The Word-Power Summer
"Prefixes, suffixes, synonyms, antonyms, etymological stories, memory hacks—these filled that summer of logophilia."
For the last two years of school life, the idea of summer holidays evaporated. There were tuition classes for Physics, for Chemistry, for Maths. Extreme competitiveness, cultivated desperately by parents, fearfully by self, and tactfully by tutors, ensured that the schedule was unrelenting. The sun had its Hydrogen and Helium, I had my Hercules bicycle, and we jostled every day on Muzaffarnagar’s hot streets. Inside a designated room in the tutors’ houses, ten, twenty, thirty students congregated. Air conditioning was still a big-city concept. Desert coolers led to a scramble for the draft-facing seats, and this too only when the classes were outside the two-to-five-p.m. power cut. If the moaning grew loud, or if a quip was made about the tutors making enough to have a generator installed, a stern speech would inevitably remind us of what success demanded—stoicism and sharpness. We were all individually and completely responsible for an enormity that overwhelmed everything: the future, our future. The present was to be burnt in its service.
The good ones, like me, escaped into the sanctuary of government-subsidised, residential engineering programs. I landed in MNIT Jaipur, where an entire semester could feel like a kind of vacation, dotted only by a few nights of exam anxiety. The tyranny of the future relented for close to three years. Stoicism and sharpness were still currency, but there were no restrictions with regard to how loudly you could rant about things. Bonhomie (and mischief) ruled.

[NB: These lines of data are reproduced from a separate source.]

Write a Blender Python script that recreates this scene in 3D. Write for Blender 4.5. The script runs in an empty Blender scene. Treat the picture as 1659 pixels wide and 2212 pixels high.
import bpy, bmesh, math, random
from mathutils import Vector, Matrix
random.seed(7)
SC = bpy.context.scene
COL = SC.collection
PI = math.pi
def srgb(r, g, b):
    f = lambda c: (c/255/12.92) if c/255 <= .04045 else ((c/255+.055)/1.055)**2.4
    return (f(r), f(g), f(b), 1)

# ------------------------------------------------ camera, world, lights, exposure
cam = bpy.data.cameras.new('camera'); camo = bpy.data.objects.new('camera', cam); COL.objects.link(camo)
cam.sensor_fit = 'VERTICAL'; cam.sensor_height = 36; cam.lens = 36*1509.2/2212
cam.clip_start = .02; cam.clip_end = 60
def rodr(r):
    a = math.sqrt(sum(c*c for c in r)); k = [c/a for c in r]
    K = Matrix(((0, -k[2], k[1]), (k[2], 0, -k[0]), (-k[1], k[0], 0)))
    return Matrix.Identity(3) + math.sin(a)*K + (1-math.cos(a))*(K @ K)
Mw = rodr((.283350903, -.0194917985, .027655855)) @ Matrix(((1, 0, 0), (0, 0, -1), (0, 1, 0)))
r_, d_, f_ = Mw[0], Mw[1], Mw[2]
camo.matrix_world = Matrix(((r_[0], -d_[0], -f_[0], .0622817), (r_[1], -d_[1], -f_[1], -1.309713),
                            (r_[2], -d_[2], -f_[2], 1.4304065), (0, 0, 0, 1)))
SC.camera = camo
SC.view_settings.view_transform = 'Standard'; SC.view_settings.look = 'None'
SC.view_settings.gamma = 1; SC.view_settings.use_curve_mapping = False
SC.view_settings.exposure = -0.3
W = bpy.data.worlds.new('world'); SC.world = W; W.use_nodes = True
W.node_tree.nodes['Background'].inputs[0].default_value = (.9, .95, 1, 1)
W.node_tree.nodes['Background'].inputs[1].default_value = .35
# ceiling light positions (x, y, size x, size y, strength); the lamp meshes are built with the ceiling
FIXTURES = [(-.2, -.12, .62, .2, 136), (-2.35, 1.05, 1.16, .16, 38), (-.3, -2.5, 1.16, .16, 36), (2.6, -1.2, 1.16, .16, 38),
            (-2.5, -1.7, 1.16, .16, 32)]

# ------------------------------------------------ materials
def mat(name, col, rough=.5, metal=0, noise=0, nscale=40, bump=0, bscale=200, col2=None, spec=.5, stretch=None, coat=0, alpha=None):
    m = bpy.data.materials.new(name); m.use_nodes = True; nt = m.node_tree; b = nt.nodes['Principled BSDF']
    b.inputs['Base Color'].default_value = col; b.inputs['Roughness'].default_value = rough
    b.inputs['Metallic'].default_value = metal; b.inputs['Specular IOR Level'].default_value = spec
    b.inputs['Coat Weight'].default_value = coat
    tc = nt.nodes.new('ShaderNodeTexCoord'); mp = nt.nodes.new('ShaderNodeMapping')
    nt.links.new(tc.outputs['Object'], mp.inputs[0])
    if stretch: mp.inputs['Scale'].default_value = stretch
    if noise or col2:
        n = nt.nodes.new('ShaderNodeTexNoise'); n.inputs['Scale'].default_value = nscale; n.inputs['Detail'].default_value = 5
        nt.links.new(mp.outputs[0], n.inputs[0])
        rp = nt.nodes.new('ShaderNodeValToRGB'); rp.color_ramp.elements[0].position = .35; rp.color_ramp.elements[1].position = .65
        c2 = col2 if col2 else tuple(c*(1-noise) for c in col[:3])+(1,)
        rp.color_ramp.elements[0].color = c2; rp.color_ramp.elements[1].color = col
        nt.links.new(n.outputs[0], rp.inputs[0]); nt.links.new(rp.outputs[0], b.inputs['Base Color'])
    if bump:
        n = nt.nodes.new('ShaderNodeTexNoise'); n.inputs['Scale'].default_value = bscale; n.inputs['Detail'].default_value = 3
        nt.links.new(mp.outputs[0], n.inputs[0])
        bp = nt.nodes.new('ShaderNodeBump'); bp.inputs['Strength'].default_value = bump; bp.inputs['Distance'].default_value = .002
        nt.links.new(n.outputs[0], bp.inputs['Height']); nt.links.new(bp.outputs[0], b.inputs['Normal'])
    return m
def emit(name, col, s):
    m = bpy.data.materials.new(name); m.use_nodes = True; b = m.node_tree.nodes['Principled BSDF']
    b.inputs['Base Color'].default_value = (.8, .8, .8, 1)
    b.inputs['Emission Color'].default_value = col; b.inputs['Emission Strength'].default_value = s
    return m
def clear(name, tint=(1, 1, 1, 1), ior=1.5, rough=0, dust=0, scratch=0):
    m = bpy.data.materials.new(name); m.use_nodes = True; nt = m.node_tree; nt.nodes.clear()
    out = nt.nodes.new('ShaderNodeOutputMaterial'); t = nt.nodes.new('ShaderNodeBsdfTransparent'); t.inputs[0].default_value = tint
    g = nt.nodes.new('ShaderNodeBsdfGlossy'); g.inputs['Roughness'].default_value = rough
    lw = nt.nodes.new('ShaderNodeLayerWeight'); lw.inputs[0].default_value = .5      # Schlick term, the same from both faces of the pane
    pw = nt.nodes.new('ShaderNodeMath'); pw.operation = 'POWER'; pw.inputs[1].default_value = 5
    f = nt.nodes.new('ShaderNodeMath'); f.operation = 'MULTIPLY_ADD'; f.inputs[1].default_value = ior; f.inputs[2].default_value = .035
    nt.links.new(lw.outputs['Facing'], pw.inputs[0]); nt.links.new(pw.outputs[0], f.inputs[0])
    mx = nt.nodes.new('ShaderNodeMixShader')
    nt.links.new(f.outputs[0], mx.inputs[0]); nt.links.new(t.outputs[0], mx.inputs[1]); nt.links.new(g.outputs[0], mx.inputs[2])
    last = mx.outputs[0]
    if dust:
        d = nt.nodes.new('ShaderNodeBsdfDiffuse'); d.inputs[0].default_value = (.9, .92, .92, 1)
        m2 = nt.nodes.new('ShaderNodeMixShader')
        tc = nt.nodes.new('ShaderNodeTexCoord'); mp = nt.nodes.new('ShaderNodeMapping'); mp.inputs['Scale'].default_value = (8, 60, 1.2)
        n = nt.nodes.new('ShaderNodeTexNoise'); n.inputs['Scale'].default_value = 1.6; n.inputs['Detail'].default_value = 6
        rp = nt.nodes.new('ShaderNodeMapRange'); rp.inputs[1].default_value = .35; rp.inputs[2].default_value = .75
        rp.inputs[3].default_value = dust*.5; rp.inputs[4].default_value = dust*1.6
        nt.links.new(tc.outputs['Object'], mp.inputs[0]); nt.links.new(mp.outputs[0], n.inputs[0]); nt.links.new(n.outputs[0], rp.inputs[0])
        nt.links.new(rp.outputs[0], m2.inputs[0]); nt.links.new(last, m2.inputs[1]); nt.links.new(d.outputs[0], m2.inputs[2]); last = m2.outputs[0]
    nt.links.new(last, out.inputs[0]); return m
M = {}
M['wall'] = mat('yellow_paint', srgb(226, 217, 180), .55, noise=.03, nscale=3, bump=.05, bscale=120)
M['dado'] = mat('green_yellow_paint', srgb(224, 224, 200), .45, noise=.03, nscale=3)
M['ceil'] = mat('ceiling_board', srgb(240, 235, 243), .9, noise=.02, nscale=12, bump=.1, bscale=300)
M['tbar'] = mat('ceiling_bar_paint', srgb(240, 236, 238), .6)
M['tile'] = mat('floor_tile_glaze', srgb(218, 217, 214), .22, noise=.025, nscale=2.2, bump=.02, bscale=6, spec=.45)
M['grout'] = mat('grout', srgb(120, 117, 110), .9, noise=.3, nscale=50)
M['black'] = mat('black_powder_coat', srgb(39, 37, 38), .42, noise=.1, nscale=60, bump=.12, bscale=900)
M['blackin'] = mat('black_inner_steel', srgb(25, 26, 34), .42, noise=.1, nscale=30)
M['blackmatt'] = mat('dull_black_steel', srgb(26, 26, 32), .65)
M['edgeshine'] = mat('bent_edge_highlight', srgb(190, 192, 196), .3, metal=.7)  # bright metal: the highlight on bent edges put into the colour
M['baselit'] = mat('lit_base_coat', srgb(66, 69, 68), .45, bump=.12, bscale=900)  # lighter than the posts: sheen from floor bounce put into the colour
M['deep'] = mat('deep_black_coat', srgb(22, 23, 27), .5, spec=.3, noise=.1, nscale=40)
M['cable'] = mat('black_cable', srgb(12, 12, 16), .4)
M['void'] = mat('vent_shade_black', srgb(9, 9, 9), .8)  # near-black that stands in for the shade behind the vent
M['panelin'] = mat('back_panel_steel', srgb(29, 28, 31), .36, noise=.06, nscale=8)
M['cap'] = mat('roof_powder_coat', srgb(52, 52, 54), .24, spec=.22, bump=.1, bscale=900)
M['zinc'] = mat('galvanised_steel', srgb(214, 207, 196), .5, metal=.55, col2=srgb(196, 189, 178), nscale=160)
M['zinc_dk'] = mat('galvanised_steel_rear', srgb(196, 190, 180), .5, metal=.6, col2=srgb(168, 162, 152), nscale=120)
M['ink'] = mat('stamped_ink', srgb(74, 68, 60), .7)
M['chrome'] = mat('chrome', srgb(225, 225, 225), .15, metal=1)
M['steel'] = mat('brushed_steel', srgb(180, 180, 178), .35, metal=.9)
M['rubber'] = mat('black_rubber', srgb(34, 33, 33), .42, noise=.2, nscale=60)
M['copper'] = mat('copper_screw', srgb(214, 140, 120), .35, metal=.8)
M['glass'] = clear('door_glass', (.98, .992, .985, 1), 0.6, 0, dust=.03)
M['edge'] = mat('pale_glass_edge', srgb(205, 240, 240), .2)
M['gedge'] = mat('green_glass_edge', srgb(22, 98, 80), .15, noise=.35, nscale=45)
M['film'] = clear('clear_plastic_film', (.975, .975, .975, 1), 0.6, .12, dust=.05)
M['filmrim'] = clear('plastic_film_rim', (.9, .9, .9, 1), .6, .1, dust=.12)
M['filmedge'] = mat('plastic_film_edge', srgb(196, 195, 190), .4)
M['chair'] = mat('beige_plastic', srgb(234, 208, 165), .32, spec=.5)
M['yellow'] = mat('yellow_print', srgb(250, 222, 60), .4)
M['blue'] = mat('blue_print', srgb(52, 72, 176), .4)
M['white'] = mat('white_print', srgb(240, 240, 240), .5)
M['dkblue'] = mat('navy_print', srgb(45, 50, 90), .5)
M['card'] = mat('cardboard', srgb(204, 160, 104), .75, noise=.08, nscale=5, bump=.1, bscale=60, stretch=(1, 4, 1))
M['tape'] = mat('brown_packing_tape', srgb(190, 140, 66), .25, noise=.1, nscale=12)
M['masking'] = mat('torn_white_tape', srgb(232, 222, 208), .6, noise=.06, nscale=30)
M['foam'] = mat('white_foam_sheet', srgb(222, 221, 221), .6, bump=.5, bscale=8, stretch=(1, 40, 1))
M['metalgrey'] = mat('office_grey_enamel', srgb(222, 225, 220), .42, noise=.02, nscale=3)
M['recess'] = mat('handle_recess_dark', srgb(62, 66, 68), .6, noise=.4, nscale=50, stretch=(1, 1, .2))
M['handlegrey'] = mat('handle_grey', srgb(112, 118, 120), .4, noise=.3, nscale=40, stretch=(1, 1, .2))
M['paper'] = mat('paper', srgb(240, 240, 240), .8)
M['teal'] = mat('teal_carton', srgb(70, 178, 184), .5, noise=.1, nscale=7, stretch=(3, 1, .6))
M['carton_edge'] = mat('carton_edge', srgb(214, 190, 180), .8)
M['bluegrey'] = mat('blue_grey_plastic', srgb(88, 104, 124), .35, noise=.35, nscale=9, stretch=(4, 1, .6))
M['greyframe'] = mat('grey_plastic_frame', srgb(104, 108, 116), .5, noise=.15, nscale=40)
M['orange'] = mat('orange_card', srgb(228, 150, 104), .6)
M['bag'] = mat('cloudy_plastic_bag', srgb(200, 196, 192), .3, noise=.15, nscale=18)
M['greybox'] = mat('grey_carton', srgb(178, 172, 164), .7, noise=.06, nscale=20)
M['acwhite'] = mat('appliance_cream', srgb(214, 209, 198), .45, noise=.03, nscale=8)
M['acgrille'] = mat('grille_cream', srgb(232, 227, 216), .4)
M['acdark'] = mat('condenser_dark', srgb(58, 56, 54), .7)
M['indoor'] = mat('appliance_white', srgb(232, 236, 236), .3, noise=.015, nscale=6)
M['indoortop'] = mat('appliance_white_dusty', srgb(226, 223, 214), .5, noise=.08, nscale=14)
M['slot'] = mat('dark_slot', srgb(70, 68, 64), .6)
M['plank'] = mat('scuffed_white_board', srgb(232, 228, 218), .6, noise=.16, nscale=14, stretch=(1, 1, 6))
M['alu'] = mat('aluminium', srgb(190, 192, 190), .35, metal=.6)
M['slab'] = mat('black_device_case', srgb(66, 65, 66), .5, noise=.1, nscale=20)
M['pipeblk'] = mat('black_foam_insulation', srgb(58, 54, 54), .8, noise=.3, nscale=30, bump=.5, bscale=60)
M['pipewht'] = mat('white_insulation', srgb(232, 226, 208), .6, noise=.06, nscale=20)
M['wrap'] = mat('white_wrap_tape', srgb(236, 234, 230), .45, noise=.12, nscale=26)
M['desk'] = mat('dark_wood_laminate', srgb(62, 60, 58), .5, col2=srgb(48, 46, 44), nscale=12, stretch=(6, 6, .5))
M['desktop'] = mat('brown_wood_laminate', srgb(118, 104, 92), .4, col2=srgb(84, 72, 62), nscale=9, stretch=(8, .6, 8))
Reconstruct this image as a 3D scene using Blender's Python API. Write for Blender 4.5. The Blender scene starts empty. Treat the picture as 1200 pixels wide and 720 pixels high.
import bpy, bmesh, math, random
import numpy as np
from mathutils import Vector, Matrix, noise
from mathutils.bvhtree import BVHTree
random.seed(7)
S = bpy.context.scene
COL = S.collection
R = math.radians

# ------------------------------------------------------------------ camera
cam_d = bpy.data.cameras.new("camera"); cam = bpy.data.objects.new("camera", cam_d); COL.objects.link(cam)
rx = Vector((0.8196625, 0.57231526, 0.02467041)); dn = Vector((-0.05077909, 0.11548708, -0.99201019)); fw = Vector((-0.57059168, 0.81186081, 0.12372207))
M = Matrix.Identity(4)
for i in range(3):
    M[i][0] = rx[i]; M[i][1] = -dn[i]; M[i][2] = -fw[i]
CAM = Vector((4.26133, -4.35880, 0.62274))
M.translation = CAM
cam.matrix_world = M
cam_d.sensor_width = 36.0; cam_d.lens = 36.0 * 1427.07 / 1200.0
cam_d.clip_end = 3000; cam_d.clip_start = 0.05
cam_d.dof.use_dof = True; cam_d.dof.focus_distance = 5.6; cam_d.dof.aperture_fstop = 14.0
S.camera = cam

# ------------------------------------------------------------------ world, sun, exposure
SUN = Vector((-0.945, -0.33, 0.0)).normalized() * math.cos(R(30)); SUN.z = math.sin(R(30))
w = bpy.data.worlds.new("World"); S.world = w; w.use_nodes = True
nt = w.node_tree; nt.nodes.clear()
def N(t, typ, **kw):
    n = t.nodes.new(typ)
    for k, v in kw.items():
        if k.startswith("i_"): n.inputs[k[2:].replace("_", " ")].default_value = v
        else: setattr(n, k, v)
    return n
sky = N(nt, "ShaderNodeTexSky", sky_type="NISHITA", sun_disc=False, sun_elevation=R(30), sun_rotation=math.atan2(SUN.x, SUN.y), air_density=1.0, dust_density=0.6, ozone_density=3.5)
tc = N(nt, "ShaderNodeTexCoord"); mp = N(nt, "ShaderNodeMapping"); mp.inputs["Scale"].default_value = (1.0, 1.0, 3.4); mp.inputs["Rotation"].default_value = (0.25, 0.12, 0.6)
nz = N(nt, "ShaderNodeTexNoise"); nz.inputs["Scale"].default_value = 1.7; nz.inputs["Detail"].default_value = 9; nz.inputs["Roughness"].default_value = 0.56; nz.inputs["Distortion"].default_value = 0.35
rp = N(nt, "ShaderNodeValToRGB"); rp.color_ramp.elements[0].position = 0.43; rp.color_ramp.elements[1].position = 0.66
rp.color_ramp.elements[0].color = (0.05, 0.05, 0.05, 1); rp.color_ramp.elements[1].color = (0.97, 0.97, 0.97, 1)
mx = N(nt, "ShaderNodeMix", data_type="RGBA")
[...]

In those years, summer vacations meant returning home to Muzaffarnagar, to a habitat that became increasingly alien. Parents wouldn’t know what to probe you about, or what advice to proffer. Meetings with school friends turned to brag matches about how your college experience was livelier than theirs. Boredom was the main theme of those vacations, but they were also true leisure, a time outside time, a portal for playing all alone.
The very first one made me return to an old, repressed love. That of English. Though this love was a result of enjoying prose and poetry from the English textbooks more than any theorem or law in the sciences, it did not manifest through a return to prose or poetry. It was not possible in Muzaffarnagar to find novels, and I don’t believe I would have read them even if there were. I was becoming an engineer, I had tomes of PCM behind me, and I was proud of being proven as having an analytical mind. My love for English could not be an act of immersion; it had to be an act of parsing. And so, in my second engineering summer, I bought a hundred-rupee copy of Word Power Made Easy by Norman Lewis.
Prefixes, suffixes, synonyms, antonyms, etymological stories, memory hacks—these filled that summer of logophilia. There were notes to make, and so I requested my father, a sugar cane scientist in a government department, to get me something from his stationery supplies. He brought me a red register, in which I wrote down all the words from the Lewis book. But the real joy, the extent and import of which became clear to me much later, was in one simple exercise: I made sentences with those new words. Line after line of awkward composition filled the register. I would challenge myself to include two tricky words in a sentence, then three, then four. The meanings of those sentences could be anywhere on the astounding to absurd spectrum. Sometimes, I concatenated the sentences to make paragraphs, to see if I could maintain some unity of meaning. It required a lot of editing, of course, and a lot of rewriting. The outputs of this creation were completely private. They no doubt owed their intensity to the fact that there was no clear utility to this, that it was pure play. My parents wouldn’t have understood: not the sentences, nor the effort in making them. My father once opened the register and asked me, in Hindi: ‘Are you trying to become a writer-viter?’
In interviews today, when I’m asked about my earliest influences as a writer, I don’t name Norman Lewis. I guess it would be silly to do that. The first proper novels I read and appreciated—Camus’ The Stranger, Kerouac’s On the Road, McCarthy’s The Road—I read during a summer four years after the word-power summer. I obviously liked McCarthy, with his go-to-that-dictionary words, the most. Years later, the man who’s my literary agent today would reject my first novel by calling it full of highfalutin words. Today I regard that moment as one kind of education reaching its limit. That novel is likely to never be published.
Eighteen months after the word-power summer, the tyranny of the future returned. Job placements and/or the next set of competitive exams—these two potent worries clasped entire hostels. Strangely, for me, what I had gained with Word Power Made Easy also funnelled its way towards a kind of utility: some of the exams valued a sound vocabulary.
The above essay was first published in the Indian Express.
Thanks for writing this. I too had a stint with the book as a CAT aspirant. I found the essay very delightful.
And the line "The present was to be burnt in its service". So true.
This was my summer fascination as well! Involving a father again. His gift to me for the summer holidays. I’m told I speak like I read a thesaurus for leisure.. I guess it had a seeping in effect after all! Amused that it was a generational phenomenon!